4. Warehouse Robots in 2D#
Warehouse operations and logistics are among the most successful applications areas for mobile robots.
In this chapter, we consider a simple mobile robot that operates in a warehouse, and whose main task is to transport products from various storage locations to a shipping station. The representations and models in this chapter are significantly more complex than those in the previous chapters, but they are also much more realistic than those of previous chapters, and in some cases are not so different from what is used in current state-of-the-art robotic systems.
For the first time, we will consider the case in which the state space is continuous. While we do not consider rotation in this chapter, we will assume that the robot can translate freely to any point on the warehouse floor, so the state space will be a subset of \(\mathbb{R}^2\). In order to represent uncertainty in state, we will introduce continuous probability distributions on \(\mathbb{R}^2\), specifically, the multivariate Gaussian distribution.

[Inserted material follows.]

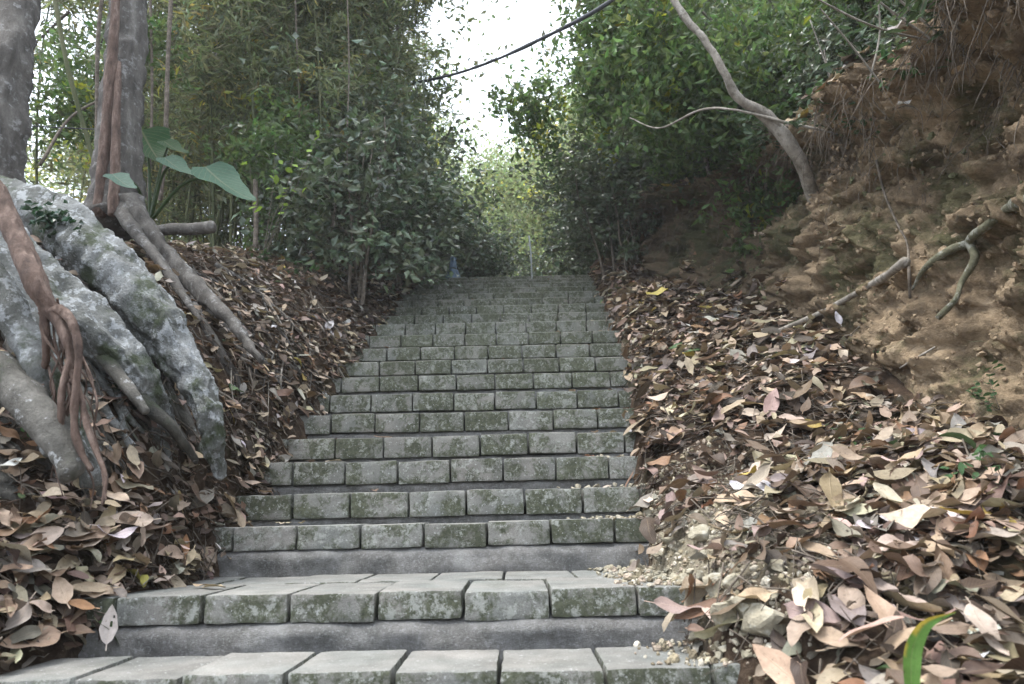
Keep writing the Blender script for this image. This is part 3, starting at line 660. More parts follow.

To model the motion of such a robot, we introduce omni-wheels, and investigate the geometry of motion using such wheels. Then, to model uncertainty in the motion model, we again use the multi-variate Gaussian distribution.

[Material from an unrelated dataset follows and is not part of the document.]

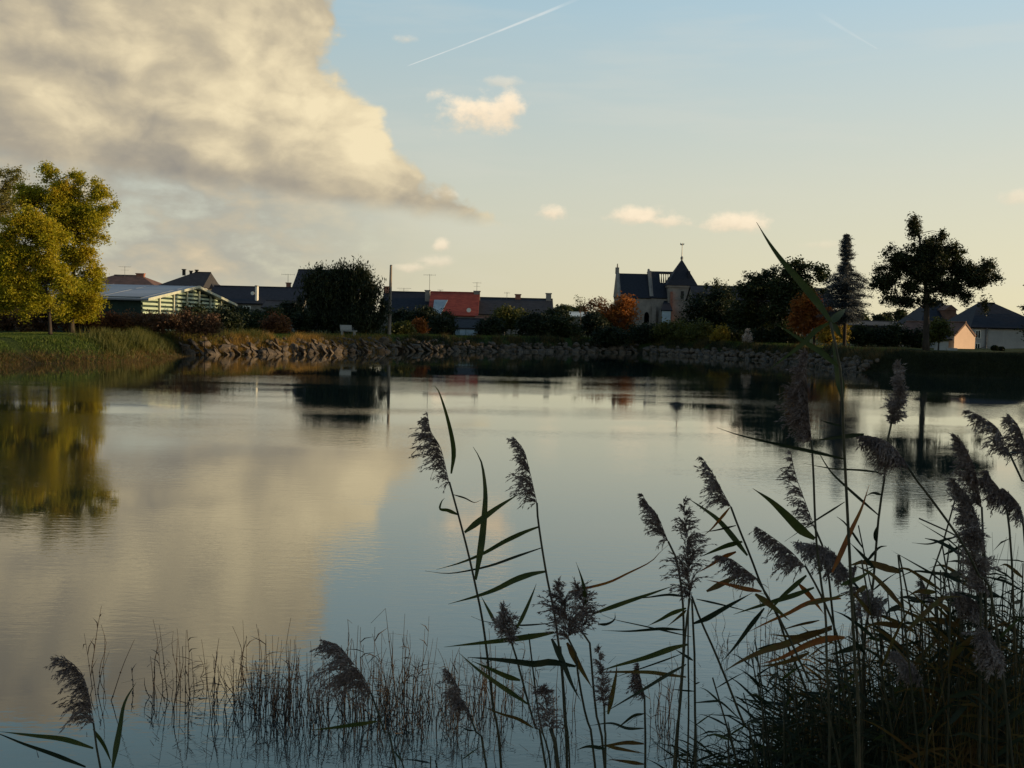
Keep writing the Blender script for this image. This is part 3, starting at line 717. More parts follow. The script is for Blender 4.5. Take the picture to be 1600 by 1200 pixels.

For sensing and perception, we again use continuous probability distributions: one-dimensional distributions for a range sensor, and two-dimensional distributions for a GPS-like sensor. We then introduce the perception problem of localization: given a map of the environment along with the action and sensor measurement histories, determine the robot’s current location (i.e., the current state). We first look at “Markov Localization”, which is a straightforward application of HMMs. We then introduce a particle filter as a better alternative. When applied to localization, the resulting algorithm is called “Monte Carlo Localization.” Finally, as an advanced technique, Kalman smoothing is discussed. These three solution approaches demonstrate trade-offs between computational cost and accuracy.
For planning, we will extend our value iteration algorithm of the previous chapter to the case of planning motions for a robot that translates in the plane when there is uncertainty in both the motion model and knowledge of the current state. This requires defining a reward function that guides the robot to its goal while avoiding collisions with obstacles.